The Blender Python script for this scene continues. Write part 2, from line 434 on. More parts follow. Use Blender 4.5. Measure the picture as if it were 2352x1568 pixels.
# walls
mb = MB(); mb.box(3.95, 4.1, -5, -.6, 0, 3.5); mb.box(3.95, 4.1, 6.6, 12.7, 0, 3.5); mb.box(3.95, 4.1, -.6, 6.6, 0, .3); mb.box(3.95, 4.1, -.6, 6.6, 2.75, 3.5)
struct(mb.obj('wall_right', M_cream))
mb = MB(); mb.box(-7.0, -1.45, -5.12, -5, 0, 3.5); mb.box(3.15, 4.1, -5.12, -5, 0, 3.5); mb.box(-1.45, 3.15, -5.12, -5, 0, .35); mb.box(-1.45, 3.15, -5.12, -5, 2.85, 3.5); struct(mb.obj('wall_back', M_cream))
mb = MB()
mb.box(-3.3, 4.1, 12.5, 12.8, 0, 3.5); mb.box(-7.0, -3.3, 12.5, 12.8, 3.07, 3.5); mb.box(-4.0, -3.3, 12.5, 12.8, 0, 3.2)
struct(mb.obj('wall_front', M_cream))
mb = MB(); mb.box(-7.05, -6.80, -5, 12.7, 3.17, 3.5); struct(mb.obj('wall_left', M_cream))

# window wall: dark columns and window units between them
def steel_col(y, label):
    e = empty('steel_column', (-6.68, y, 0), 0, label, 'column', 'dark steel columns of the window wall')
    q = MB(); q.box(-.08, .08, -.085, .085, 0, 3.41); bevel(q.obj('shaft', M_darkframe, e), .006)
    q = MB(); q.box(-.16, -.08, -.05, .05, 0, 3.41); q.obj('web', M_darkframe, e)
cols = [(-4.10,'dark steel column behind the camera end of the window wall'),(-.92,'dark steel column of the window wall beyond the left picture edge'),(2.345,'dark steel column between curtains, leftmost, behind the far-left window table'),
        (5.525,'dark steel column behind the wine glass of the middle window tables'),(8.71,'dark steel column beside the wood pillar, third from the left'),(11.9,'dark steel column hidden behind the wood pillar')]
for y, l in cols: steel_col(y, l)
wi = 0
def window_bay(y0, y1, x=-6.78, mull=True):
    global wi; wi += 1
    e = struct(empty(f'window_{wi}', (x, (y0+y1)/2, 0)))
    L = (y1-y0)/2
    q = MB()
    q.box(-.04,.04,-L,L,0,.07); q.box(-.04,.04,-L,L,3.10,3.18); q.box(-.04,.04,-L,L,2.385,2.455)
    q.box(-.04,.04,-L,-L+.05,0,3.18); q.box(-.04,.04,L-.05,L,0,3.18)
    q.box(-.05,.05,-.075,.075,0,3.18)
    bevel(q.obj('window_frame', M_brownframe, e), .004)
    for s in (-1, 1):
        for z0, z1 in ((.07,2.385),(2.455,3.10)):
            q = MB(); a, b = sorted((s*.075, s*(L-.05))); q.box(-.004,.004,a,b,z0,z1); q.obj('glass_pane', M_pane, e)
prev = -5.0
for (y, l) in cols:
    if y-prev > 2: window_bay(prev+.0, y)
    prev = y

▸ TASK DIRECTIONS
Return nothing but the lines from the first line of the listing through the line with "mb = MB(); mb.box(-7.05, -6.80, -5, 12.7, 3.17, 3.5);", please, keeping every one of them unchanged.

▸ EXERCISE RESULT
The Blender Python script for this scene continues. Write part 2, from line 434 on. More parts follow. Use Blender 4.5. Measure the picture as if it were 2352x1568 pixels.
# walls
mb = MB(); mb.box(3.95, 4.1, -5, -.6, 0, 3.5); mb.box(3.95, 4.1, 6.6, 12.7, 0, 3.5); mb.box(3.95, 4.1, -.6, 6.6, 0, .3); mb.box(3.95, 4.1, -.6, 6.6, 2.75, 3.5)
struct(mb.obj('wall_right', M_cream))
mb = MB(); mb.box(-7.0, -1.45, -5.12, -5, 0, 3.5); mb.box(3.15, 4.1, -5.12, -5, 0, 3.5); mb.box(-1.45, 3.15, -5.12, -5, 0, .35); mb.box(-1.45, 3.15, -5.12, -5, 2.85, 3.5); struct(mb.obj('wall_back', M_cream))
mb = MB()
mb.box(-3.3, 4.1, 12.5, 12.8, 0, 3.5); mb.box(-7.0, -3.3, 12.5, 12.8, 3.07, 3.5); mb.box(-4.0, -3.3, 12.5, 12.8, 0, 3.2)
struct(mb.obj('wall_front', M_cream))
mb = MB(); mb.box(-7.05, -6.80, -5, 12.7, 3.17, 3.5); struct(mb.obj('wall_left', M_cream))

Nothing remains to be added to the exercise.